Shailendra Yashwant, Greenpeace director for Southeast Asia, said this illegal logging is widespread and includes major suppliers to the UK's food and household product market.
"We want the Indonesian government to immediately announce a moratorium on further deforestation…beginning with peat lands."
Willie Smits, a former advisor to the Indonesian Ministry of Forestry turned environmental campaigner, said of the findings: "This is criminal, this should not take place. It means there is no hope left for the most endangered sub-species of the orang-utan in west Kalamantan."
He said the wider environmental issue of greenhouse gases can no longer be overlooked by both manufacturers and everyday consumers.
"This is not just a matter for Indonesia to decide, this is a matter for the world."
'Greenwash'
The palm industry - valued at £5bn ($7.7bn) for Indonesia - is the country's third biggest export earner.
Many of the big manufacturers who buy that oil via European wholesalers say that while they are starting to find oil from sustainable sources, they are not yet in a position to trace the origin of all of the oil they use.
Currently, only 3% of the world's palm oil is certified sustainable, meaning it comes from plantations that pass an environmental and social impact test.
Many have joined the Roundtable on Sustainable Palm Oil (RSPO) scheme set up to promote certification of where palm oil originates.
Others have set ambitious goals to use sustainable oil by 2015 or earlier, but Greenpeace's Shailendra Yashwant said the RSPO amounts to a "greenwash" because those commitments are unenforceable on the ground.
Bulk oil from a variety of plantations - including that of Duta Palma Group that the BBC found to be illegally clear-cutting - is mixed together and shipped around the world and sold on to manufacturers behind everyday products.
Duta Palma declined to comment on the BBC's evidence of illegal deforestation.
Consumer pressure
Hilary Benn, the Secretary of State for the Environment, Food and Rural Affairs, told Panorama the time is right for consumers to put pressure on manufacturers, demanding to know which of their products contain palm oil and assurances that it comes from a sustainable source.
Many of the sweets and staples in our shopping trolleys contain palm oil
Current labelling laws allow manufacturers to list palm oil as 'vegetable' oil, without singling out the palm oil content.
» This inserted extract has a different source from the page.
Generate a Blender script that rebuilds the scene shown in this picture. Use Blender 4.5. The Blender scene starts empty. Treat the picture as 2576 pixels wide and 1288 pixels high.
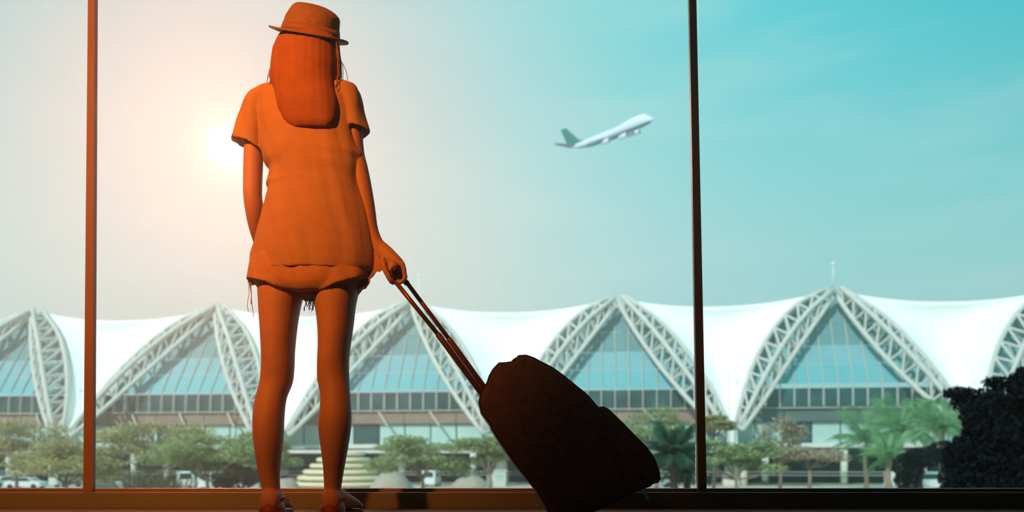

Many manufacturers, including industry giants Unilever and Proctor and Gamble, say their recipes can change and the amounts and types of oils they use can vary from week to week, making more detailed labels unworkable.
However, Sainsbury's supermarkets had earlier taken the decision to not only single out palm oil on the ingredients lists of their own-brand products, but to state directly that it is from a sustainable source.
Recently Unilever, the UK's largest user of palm oil in products that range from Dove soap to Pot Noodles, Knorr soups and Flora, terminated a large contract with a supplier called Sinar Mas, because of reports it was destroying high conservation value forests.
Unilever has told Panorama that while it may have used oil from Duta Palma in the past, it intends to overcome its supply system problems so that it no longer uses oil from the producer.
Secretary Benn said: "I think it's really about what consumers can do because the most powerful message that can be sent to companies is from their consumers about what it is they want to buy," he told reporter Raphael Rowe, citing the demand for free range eggs in the UK as an example of consumer influence.
Mr Benn said the participation by UK retailers and manufacturers in the Roundtable on Sustainable Palm Oil is a step towards ensuring that palm oil is traceable and therefore increases the chances that it can be certified sustainable.